§ What the exercise asks
Reproduce every line of the material below, but drop the pictures.

§ Information supplied
★ ★ ★ ★ ★

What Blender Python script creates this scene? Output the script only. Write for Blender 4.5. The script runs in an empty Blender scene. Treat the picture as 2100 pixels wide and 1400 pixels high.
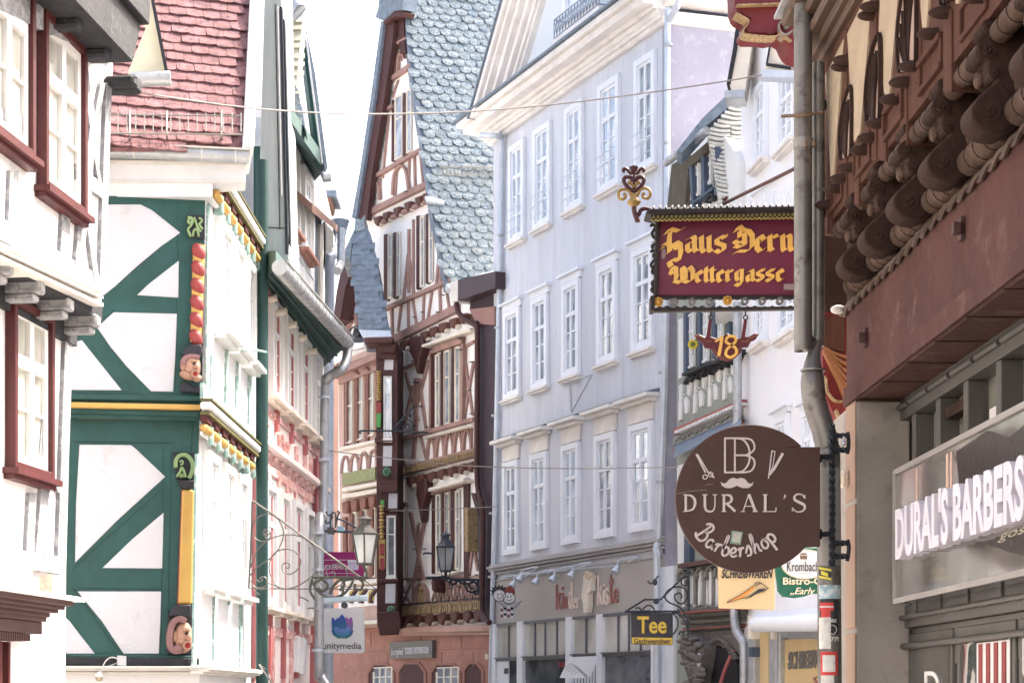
import bpy, bmesh, math, random
from mathutils import Vector as V, Matrix
from mathutils.geometry import tessellate_polygon
R = math.radians
rng = random.Random(7)
sc = bpy.context.scene
COL = sc.collection
# ---------------------------------------------------------------- camera, sky, sun, exposure
F = 3700.0; HY = 1430.0; EYE = V((0, 0, 1.6))
cam = bpy.data.objects.new('camera', bpy.data.cameras.new('camera')); COL.objects.link(cam)
cam.location = EYE; cam.rotation_euler = (R(90), 0, 0)
cam.data.sensor_width = 36; cam.data.lens = 36 * F / 2100
cam.data.shift_y = (HY - 700) / 2100; cam.data.clip_end = 2000; cam.data.clip_start = .1
sc.camera = cam
SUN = V((.52, .40, .84)).normalized()          # towards the sun
w = bpy.data.worlds.new('World'); sc.world = w; w.use_nodes = True
nt = w.node_tree; nt.nodes.clear()
so = nt.nodes.new('ShaderNodeOutputWorld'); bg = nt.nodes.new('ShaderNodeBackground'); sk = nt.nodes.new('ShaderNodeTexSky')
sk.sky_type = 'NISHITA'; sk.sun_disc = False; sk.sun_elevation = math.asin(SUN.z)
sk.sun_rotation = math.atan2(SUN.x, SUN.y); sk.dust_density = 10; sk.air_density = 1.0; sk.ozone_density = .3
bg.inputs[1].default_value = .15
nt.links.new(sk.outputs[0], bg.inputs[0]); nt.links.new(bg.outputs[0], so.inputs[0])
sl = bpy.data.lights.new('sun', 'SUN'); sl.energy = 2.7; sl.angle = R(.5); sl.color = (1, .95, .87)
s = bpy.data.objects.new('sun', sl); COL.objects.link(s); s.rotation_euler = (-SUN).to_track_quat('-Z', 'Y').to_euler()
sc.view_settings.view_transform = 'Standard'; sc.view_settings.look = 'None'; sc.view_settings.gamma = 1
sc.view_settings.exposure = 2.17

# ---------------------------------------------------------------- materials
MATS = {}
def mat(name, c, rough=.75, var=.12, scale=2.5, bump=.15, bscale=40, metal=0, spec=.35, grain=None, c2=None, c2at=.62, stain=0, soft=0):
    if name in MATS: return MATS[name]
    m = bpy.data.materials.new(name); m.use_nodes = True; t = m.node_tree; n = t.nodes; L = t.links
    b = n['Principled BSDF']; b.inputs['Roughness'].default_value = rough; b.inputs['Metallic'].default_value = metal
    b.inputs['Specular IOR Level'].default_value = spec
    tc = n.new('ShaderNodeTexCoord'); mp = n.new('ShaderNodeMapping'); L.new(tc.outputs['Object'], mp.inputs[0])
    if grain == 'z': mp.inputs['Scale'].default_value = (6, 6, .5)
    elif grain == 'x': mp.inputs['Scale'].default_value = (.5, .5, 6)
    nz = n.new('ShaderNodeTexNoise'); nz.inputs['Scale'].default_value = scale; nz.inputs['Detail'].default_value = 7; nz.inputs['Roughness'].default_value = .62
    L.new(mp.outputs[0], nz.inputs['Vector'])
    cr = n.new('ShaderNodeValToRGB'); e = cr.color_ramp.elements
    e[0].position = .3; e[1].position = .7
    e[0].color = (*[max(0, x * (1 - var)) for x in c], 1); e[1].color = (*[min(1, x * (1 + var)) for x in c], 1)
    L.new(nz.outputs['Fac'], cr.inputs[0]); out = cr.outputs[0]
    if c2:
        n2 = n.new('ShaderNodeTexNoise'); n2.inputs['Scale'].default_value = scale * 3.1; n2.inputs['Detail'].default_value = 9; n2.inputs['Roughness'].default_value = .7
        L.new(mp.outputs[0], n2.inputs['Vector'])
        r2 = n.new('ShaderNodeValToRGB'); r2.color_ramp.elements[0].position = c2at - .04 - soft; r2.color_ramp.elements[1].position = c2at + .05 + soft
        if soft: n2.inputs['Detail'].default_value = 2; n2.inputs['Scale'].default_value = scale
        L.new(n2.outputs['Fac'], r2.inputs[0])
        mx = n.new('ShaderNodeMix'); mx.data_type = 'RGBA'; L.new(r2.outputs[0], mx.inputs[0]); L.new(out, mx.inputs[6]); mx.inputs[7].default_value = (*c2, 1); out = mx.outputs[2]
    L.new(out, b.inputs['Base Color'])
    if bump:
        n3 = n.new('ShaderNodeTexNoise'); n3.inputs['Scale'].default_value = bscale; n3.inputs['Detail'].default_value = 5
        L.new(mp.outputs[0] if grain else tc.outputs['Object'], n3.inputs['Vector'])
        bp = n.new('ShaderNodeBump'); bp.inputs['Strength'].default_value = bump; bp.inputs['Distance'].default_value = .02
        L.new(n3.outputs['Fac'], bp.inputs['Height']); L.new(bp.outputs[0], b.inputs['Normal'])
    MATS[name] = m; return m
def glass(name, ca, cb, sc_=1.6, rough=.04, spec=.9, metal=.15):
    m = mat(name, ca, rough=rough, bump=0, spec=spec, metal=metal, c2=cb, c2at=.5, scale=sc_, var=.12, soft=.1)
    t = m.node_tree; n = t.nodes
    nz = n.new('ShaderNodeTexNoise'); nz.inputs['Scale'].default_value = 1.7
    bp = n.new('ShaderNodeBump'); bp.inputs['Strength'].default_value = .25; bp.inputs['Distance'].default_value = .03
    tc = n.new('ShaderNodeTexCoord'); t.links.new(tc.outputs['Object'], nz.inputs['Vector'])
    t.links.new(nz.outputs['Fac'], bp.inputs['Height']); t.links.new(bp.outputs[0], n['Principled BSDF'].inputs['Normal'])
    return m

# ---------------------------------------------------------------- planes: a pixel ray meets a real surface
def ray(x, y): return V(((x - 1050) / F, 1, (HY - y) / F))
def pt(x, y, Z): return EYE + ray(x, y) * Z
class Pl:
    def __init__(s, p0, u, v=(0, 0, 1)):
        s.p0 = V(p0); s.u = V(u).normalized(); s.v = V(v).normalized(); s.n = s.u.cross(s.v).normalized()
        s.v = s.n.cross(s.u).normalized()
        if s.v.dot(V(v)) < 0: s.v = -s.v
        if s.n.dot(EYE - s.p0) < 0: s.n = -s.n
    def P(s, x, y, d=0):
        r = ray(x, y); t = (s.p0 + s.n * d - EYE).dot(s.n) / r.dot(s.n); return EYE + r * t
    def uv(s, x, y, d=0):
        q = s.P(x, y, d) - s.p0; return q.dot(s.u), q.dot(s.v)
    def W(s, u, v, d=0): return s.p0 + s.u * u + s.v * v + s.n * d
def wall(xa, Za, xb, Zb):
    a = pt(xa, HY, Za); b = pt(xb, HY, Zb); a.z = b.z = 0
    return Pl(a, b - a)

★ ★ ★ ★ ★

§ Answer to this problem
What Blender Python script creates this scene? Output the script only. Write for Blender 4.5. The script runs in an empty Blender scene. Treat the picture as 2100 pixels wide and 1400 pixels high.
import bpy, bmesh, math, random
from mathutils import Vector as V, Matrix
from mathutils.geometry import tessellate_polygon
R = math.radians
rng = random.Random(7)
sc = bpy.context.scene
COL = sc.collection
# ---------------------------------------------------------------- camera, sky, sun, exposure
F = 3700.0; HY = 1430.0; EYE = V((0, 0, 1.6))
cam = bpy.data.objects.new('camera', bpy.data.cameras.new('camera')); COL.objects.link(cam)
cam.location = EYE; cam.rotation_euler = (R(90), 0, 0)
cam.data.sensor_width = 36; cam.data.lens = 36 * F / 2100
cam.data.shift_y = (HY - 700) / 2100; cam.data.clip_end = 2000; cam.data.clip_start = .1
sc.camera = cam
SUN = V((.52, .40, .84)).normalized()          # towards the sun
w = bpy.data.worlds.new('World'); sc.world = w; w.use_nodes = True
nt = w.node_tree; nt.nodes.clear()
so = nt.nodes.new('ShaderNodeOutputWorld'); bg = nt.nodes.new('ShaderNodeBackground'); sk = nt.nodes.new('ShaderNodeTexSky')
sk.sky_type = 'NISHITA'; sk.sun_disc = False; sk.sun_elevation = math.asin(SUN.z)
sk.sun_rotation = math.atan2(SUN.x, SUN.y); sk.dust_density = 10; sk.air_density = 1.0; sk.ozone_density = .3
bg.inputs[1].default_value = .15
nt.links.new(sk.outputs[0], bg.inputs[0]); nt.links.new(bg.outputs[0], so.inputs[0])
sl = bpy.data.lights.new('sun', 'SUN'); sl.energy = 2.7; sl.angle = R(.5); sl.color = (1, .95, .87)
s = bpy.data.objects.new('sun', sl); COL.objects.link(s); s.rotation_euler = (-SUN).to_track_quat('-Z', 'Y').to_euler()
sc.view_settings.view_transform = 'Standard'; sc.view_settings.look = 'None'; sc.view_settings.gamma = 1
sc.view_settings.exposure = 2.17

# ---------------------------------------------------------------- materials
MATS = {}
def mat(name, c, rough=.75, var=.12, scale=2.5, bump=.15, bscale=40, metal=0, spec=.35, grain=None, c2=None, c2at=.62, stain=0, soft=0):
    if name in MATS: return MATS[name]
    m = bpy.data.materials.new(name); m.use_nodes = True; t = m.node_tree; n = t.nodes; L = t.links
    b = n['Principled BSDF']; b.inputs['Roughness'].default_value = rough; b.inputs['Metallic'].default_value = metal
    b.inputs['Specular IOR Level'].default_value = spec
    tc = n.new('ShaderNodeTexCoord'); mp = n.new('ShaderNodeMapping'); L.new(tc.outputs['Object'], mp.inputs[0])
    if grain == 'z': mp.inputs['Scale'].default_value = (6, 6, .5)
    elif grain == 'x': mp.inputs['Scale'].default_value = (.5, .5, 6)
    nz = n.new('ShaderNodeTexNoise'); nz.inputs['Scale'].default_value = scale; nz.inputs['Detail'].default_value = 7; nz.inputs['Roughness'].default_value = .62
    L.new(mp.outputs[0], nz.inputs['Vector'])
    cr = n.new('ShaderNodeValToRGB'); e = cr.color_ramp.elements
    e[0].position = .3; e[1].position = .7
    e[0].color = (*[max(0, x * (1 - var)) for x in c], 1); e[1].color = (*[min(1, x * (1 + var)) for x in c], 1)
    L.new(nz.outputs['Fac'], cr.inputs[0]); out = cr.outputs[0]
    if c2:
        n2 = n.new('ShaderNodeTexNoise'); n2.inputs['Scale'].default_value = scale * 3.1; n2.inputs['Detail'].default_value = 9; n2.inputs['Roughness'].default_value = .7
        L.new(mp.outputs[0], n2.inputs['Vector'])
        r2 = n.new('ShaderNodeValToRGB'); r2.color_ramp.elements[0].position = c2at - .04 - soft; r2.color_ramp.elements[1].position = c2at + .05 + soft
        if soft: n2.inputs['Detail'].default_value = 2; n2.inputs['Scale'].default_value = scale
        L.new(n2.outputs['Fac'], r2.inputs[0])
        mx = n.new('ShaderNodeMix'); mx.data_type = 'RGBA'; L.new(r2.outputs[0], mx.inputs[0]); L.new(out, mx.inputs[6]); mx.inputs[7].default_value = (*c2, 1); out = mx.outputs[2]
    L.new(out, b.inputs['Base Color'])
    if bump:
        n3 = n.new('ShaderNodeTexNoise'); n3.inputs['Scale'].default_value = bscale; n3.inputs['Detail'].default_value = 5
        L.new(mp.outputs[0] if grain else tc.outputs['Object'], n3.inputs['Vector'])
        bp = n.new('ShaderNodeBump'); bp.inputs['Strength'].default_value = bump; bp.inputs['Distance'].default_value = .02
        L.new(n3.outputs['Fac'], bp.inputs['Height']); L.new(bp.outputs[0], b.inputs['Normal'])
    MATS[name] = m; return m
def glass(name, ca, cb, sc_=1.6, rough=.04, spec=.9, metal=.15):
    m = mat(name, ca, rough=rough, bump=0, spec=spec, metal=metal, c2=cb, c2at=.5, scale=sc_, var=.12, soft=.1)
    t = m.node_tree; n = t.nodes
    nz = n.new('ShaderNodeTexNoise'); nz.inputs['Scale'].default_value = 1.7
    bp = n.new('ShaderNodeBump'); bp.inputs['Strength'].default_value = .25; bp.inputs['Distance'].default_value = .03
    tc = n.new('ShaderNodeTexCoord'); t.links.new(tc.outputs['Object'], nz.inputs['Vector'])
    t.links.new(nz.outputs['Fac'], bp.inputs['Height']); t.links.new(bp.outputs[0], n['Principled BSDF'].inputs['Normal'])
    return m

# ---------------------------------------------------------------- planes: a pixel ray meets a real surface
def ray(x, y): return V(((x - 1050) / F, 1, (HY - y) / F))
def pt(x, y, Z): return EYE + ray(x, y) * Z
class Pl:
    def __init__(s, p0, u, v=(0, 0, 1)):
        s.p0 = V(p0); s.u = V(u).normalized(); s.v = V(v).normalized(); s.n = s.u.cross(s.v).normalized()
        s.v = s.n.cross(s.u).normalized()
        if s.v.dot(V(v)) < 0: s.v = -s.v
        if s.n.dot(EYE - s.p0) < 0: s.n = -s.n
    def P(s, x, y, d=0):
        r = ray(x, y); t = (s.p0 + s.n * d - EYE).dot(s.n) / r.dot(s.n); return EYE + r * t
    def uv(s, x, y, d=0):
        q = s.P(x, y, d) - s.p0; return q.dot(s.u), q.dot(s.v)
    def W(s, u, v, d=0): return s.p0 + s.u * u + s.v * v + s.n * d
def wall(xa, Za, xb, Zb):
    a = pt(xa, HY, Za); b = pt(xb, HY, Zb); a.z = b.z = 0
    return Pl(a, b - a)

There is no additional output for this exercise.